Did The Barber Campaign Teach High School Students An Old Lesson?
Monday, May 14th, 2012That lesson being: If the cook fears the heat, he’s wise to avoid the kitchen.
Voters in southern Arizona may get to see only one debate in the special election to fill former U.S. Rep. Gabrielle Giffords’ seat in Congress, and Republicans blame Ron Barber for that.
UPDATE—see below
KUAT-TV, Channel 6, will broadcast a debate between Democrat Barber (top), Republican Jesse Kelly (bottom) and Green Party candidate Charlie Manolakis from 6-7 p.m. May 16.
But a second debate, planned for May 14 by Tucson high school students, was canceled last week after the Barber campaign backed out, said Arlo Ogden, Vail Academy and High School government teacher. The Barber campaign counters that it is attending lots of events in the district that will reach “as many people as possible.”
There are people in Vail, lots of them. Constituents, too. And their kids.
Ogden said his students in far east Tucson began organizing congressional debates two years ago, drawing several hundred attendees and online viewers to each of two Republican primary debates in 2010 and in April, for the primary in the special election.
“several hundred attendees.” See—I TOLD you there were lots of people in Vail!
During the first event, conservative radio host John Justice moderated; during the second, a senior in the class did so.
For the debate this month, Ogden said, Kelly and Manolakis agreed to participate, but the Barber campaign asked for “trusted, independent” moderators to be secured before making a commitment.
“I was not real enthused about the verbage. … Those are my students they’re talking about, and they’re questioning their integrity,” Ogden said, adding he would not have used a moderator with a political bent, like Justice, for a general-election debate.
Ogden said he found two local news reporters to field questions, in addition to lining up security, media coverage and a sign-language interpreter.
“two local news reporters?” Gosh, I hope they’re weren’t from the Weekly. Jesse Kelly stands as much chance of getting fair treatment from the Weekly as a celluloid dog does of chasing an asbestos cat through Hell. As far as many local Republicans are concerned, the Star isn’t much better. (See below—I hope we’re wrong about the Star. I guess we’ll find out next Wednesday).
Tucson media seem to have very chummy ties with Democrats (cough cough Mark Kimble CJ Karamargin cough). So, as an Old Pueblo Republican, when I see the phrase “two local news reporters,” I get a bit nervous.
“We got everything, I thought, hammered out,” Ogden said. But he soon received a call from the Barber campaign declining the invitation.

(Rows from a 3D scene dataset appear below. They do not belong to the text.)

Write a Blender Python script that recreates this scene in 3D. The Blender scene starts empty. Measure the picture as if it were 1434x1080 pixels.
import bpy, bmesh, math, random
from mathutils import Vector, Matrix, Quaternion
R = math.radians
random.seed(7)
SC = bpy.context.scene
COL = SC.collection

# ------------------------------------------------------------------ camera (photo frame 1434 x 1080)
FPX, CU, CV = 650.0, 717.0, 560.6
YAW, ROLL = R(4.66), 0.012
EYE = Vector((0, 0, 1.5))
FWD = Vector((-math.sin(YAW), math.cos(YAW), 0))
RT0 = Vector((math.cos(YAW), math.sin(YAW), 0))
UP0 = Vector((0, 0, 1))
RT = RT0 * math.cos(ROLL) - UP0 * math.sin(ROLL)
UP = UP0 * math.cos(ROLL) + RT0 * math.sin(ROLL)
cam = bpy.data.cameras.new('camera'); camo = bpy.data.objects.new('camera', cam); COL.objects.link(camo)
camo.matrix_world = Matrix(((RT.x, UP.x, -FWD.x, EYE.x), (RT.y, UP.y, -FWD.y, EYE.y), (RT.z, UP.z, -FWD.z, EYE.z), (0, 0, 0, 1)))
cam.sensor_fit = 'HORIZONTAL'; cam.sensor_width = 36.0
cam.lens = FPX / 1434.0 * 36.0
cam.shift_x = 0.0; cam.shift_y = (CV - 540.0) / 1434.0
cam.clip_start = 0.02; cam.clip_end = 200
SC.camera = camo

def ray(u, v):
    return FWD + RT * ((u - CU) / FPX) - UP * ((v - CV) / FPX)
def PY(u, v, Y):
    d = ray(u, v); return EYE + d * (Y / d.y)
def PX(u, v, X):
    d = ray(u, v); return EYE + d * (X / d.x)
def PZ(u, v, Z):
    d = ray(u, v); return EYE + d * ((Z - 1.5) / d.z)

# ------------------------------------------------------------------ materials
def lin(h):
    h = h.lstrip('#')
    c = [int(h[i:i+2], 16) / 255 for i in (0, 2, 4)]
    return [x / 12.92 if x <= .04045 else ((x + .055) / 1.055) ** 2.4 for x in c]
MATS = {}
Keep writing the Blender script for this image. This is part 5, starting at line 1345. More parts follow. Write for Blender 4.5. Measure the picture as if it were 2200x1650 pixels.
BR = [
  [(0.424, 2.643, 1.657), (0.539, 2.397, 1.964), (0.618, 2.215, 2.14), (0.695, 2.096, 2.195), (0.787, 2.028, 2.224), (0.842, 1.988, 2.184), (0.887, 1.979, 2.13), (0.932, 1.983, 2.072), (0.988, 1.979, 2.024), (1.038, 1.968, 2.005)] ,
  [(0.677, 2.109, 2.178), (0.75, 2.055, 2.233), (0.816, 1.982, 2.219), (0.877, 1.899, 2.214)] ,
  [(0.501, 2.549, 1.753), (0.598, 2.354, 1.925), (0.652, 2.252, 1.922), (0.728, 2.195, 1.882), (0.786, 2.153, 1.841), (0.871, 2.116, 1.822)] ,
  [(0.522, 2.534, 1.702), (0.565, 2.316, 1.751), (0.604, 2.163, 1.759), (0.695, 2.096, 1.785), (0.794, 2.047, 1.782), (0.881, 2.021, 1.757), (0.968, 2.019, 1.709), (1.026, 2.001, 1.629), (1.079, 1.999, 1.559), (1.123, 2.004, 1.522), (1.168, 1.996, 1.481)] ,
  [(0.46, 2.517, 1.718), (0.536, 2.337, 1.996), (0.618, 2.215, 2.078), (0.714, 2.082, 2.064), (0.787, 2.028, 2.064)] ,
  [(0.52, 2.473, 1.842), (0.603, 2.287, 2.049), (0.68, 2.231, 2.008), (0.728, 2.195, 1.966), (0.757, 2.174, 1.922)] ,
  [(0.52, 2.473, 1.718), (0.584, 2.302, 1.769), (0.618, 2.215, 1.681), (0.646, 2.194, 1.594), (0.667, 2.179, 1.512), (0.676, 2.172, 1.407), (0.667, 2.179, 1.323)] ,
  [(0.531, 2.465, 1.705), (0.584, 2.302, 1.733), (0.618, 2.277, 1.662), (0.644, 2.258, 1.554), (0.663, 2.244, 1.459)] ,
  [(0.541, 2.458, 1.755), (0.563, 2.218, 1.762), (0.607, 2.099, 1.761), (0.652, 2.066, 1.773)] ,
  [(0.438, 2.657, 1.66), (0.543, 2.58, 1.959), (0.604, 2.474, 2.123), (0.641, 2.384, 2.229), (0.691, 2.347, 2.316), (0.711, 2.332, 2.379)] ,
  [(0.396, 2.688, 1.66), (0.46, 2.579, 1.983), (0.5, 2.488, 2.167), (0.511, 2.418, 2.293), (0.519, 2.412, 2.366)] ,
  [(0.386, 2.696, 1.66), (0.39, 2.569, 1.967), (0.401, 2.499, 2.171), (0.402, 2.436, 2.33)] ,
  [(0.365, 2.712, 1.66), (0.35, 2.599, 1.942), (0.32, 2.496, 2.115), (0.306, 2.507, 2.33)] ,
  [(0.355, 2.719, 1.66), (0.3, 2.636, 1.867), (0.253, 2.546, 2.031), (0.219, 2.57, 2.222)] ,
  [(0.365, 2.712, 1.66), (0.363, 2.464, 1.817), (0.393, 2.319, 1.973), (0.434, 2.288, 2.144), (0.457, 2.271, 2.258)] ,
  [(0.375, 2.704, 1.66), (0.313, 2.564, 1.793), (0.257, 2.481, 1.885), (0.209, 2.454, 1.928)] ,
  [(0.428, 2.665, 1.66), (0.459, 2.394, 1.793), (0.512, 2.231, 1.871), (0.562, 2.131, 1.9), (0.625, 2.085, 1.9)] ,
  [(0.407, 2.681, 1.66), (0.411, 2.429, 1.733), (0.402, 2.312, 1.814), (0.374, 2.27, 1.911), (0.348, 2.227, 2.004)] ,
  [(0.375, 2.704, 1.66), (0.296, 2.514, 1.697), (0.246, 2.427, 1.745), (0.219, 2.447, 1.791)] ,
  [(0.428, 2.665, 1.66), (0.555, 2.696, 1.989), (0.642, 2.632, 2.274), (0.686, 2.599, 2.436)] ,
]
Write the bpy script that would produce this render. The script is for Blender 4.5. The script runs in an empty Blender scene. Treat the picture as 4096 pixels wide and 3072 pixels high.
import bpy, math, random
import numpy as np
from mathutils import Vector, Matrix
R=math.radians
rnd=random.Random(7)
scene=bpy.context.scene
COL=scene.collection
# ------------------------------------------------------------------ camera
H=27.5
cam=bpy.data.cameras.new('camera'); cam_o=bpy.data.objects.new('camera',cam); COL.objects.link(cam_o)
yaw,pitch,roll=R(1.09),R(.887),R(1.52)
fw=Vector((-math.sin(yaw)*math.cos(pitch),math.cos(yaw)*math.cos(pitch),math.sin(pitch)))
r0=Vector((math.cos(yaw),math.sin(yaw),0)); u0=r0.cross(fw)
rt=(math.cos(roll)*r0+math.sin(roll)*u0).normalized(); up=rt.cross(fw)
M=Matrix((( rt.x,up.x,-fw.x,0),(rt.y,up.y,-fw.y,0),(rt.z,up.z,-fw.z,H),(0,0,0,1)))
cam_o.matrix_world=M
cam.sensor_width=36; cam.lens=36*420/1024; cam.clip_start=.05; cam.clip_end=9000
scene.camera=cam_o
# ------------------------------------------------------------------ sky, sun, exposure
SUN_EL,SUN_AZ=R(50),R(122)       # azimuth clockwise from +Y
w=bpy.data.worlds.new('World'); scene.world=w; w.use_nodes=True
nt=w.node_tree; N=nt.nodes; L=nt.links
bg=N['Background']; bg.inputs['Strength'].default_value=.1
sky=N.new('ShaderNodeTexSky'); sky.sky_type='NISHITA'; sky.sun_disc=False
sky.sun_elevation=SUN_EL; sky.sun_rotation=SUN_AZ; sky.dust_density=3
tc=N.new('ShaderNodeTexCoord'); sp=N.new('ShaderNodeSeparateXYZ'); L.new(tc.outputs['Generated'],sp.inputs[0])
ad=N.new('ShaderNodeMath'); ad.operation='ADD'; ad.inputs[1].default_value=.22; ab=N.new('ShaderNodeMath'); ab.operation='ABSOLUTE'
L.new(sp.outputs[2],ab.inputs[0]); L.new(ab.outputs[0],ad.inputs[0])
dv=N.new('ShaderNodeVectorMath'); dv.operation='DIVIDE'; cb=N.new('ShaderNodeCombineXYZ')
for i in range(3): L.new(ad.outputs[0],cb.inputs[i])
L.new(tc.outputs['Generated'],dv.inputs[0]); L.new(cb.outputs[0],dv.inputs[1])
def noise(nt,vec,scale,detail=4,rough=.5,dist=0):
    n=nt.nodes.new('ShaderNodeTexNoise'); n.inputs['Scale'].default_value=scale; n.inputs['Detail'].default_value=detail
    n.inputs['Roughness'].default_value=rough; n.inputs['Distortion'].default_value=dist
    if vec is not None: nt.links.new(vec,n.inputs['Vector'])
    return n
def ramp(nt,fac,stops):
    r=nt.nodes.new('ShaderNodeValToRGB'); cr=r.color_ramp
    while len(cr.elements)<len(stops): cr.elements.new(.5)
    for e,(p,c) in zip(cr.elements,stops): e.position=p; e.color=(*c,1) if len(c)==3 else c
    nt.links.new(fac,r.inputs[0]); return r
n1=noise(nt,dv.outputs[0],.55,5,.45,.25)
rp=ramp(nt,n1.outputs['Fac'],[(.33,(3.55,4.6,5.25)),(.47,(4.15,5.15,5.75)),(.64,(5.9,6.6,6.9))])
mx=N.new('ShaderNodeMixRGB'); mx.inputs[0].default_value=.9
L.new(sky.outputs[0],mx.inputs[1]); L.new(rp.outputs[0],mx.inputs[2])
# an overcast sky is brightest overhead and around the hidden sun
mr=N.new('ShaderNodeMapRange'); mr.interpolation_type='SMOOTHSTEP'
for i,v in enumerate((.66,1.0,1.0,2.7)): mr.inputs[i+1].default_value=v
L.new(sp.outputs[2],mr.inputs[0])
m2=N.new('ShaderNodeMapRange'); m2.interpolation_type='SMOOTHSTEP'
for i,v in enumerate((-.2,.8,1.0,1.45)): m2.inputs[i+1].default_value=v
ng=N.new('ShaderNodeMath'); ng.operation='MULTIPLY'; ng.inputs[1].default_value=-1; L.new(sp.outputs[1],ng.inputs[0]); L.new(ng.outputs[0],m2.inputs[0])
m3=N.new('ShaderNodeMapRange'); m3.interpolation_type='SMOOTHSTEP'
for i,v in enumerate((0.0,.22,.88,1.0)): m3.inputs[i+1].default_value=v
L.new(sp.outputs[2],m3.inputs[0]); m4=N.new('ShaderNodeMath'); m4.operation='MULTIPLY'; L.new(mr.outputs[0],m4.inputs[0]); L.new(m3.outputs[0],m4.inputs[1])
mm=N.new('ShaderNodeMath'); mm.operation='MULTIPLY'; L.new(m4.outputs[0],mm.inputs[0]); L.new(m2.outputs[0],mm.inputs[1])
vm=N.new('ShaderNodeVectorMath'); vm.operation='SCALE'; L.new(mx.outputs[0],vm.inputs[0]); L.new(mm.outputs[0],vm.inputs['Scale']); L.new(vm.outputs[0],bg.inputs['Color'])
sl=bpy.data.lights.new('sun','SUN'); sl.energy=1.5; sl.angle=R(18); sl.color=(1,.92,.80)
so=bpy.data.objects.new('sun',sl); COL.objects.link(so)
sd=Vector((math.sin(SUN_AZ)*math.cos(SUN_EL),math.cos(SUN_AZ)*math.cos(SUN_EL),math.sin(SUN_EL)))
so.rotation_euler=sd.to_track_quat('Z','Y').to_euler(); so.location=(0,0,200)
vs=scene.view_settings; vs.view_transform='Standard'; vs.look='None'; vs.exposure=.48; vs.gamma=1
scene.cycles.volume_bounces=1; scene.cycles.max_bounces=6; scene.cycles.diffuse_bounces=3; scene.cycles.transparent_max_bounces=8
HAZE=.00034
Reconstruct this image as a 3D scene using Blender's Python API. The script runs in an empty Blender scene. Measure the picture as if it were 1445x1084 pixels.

These kids were going to do this the Monday night before their finals,” he said. “My students have never received anything less than superior reviews (of the debates). When we got that phone call, it was kind of disappointing.”
To be fair, the Barber campaign says “the campaign did not ‘promise to do something and then back out.’” And, again to be fair, Ron Barber IS willingly going into a kitchen, of sorts:
Campaign manager Jennifer Cox told the Republic that Barber is “looking forward to a robust debate” with Kelly.
She added that Barber “has the utmost respect for the students at Vail Academy” and that he is looking forward to visiting the government class later in the week to talk about his campaign.
(Emphasis added).
Good for Barber. Let’s see how convincing his explanation is, for why he chose not to participate in the Vail debate—a decision that apparently caused the debate to be canceled.
Visiting a high school government class isn’t the same thing as debating in public, for ALL your constituents to see. It’s a lot harder for the cook to control the heat in a public debate to his liking. Or his party’s.
UPDATE. There will be, after all, a debate that the public can attend.
There will be two debates in District 8, the Barber campaign announced late Monday.
The event moderated by the Arizona Daily Star will take place May 23 at the Tucson Jewish Community Center, 3800 E. River Road.
So, there will be one debate that the public can attend. Unfortunately…just one. (The KUAT debate on May 16th is not open to the public). And, there will only be two debates for this entire general campaign.
That appears to suit the Democrats just fine.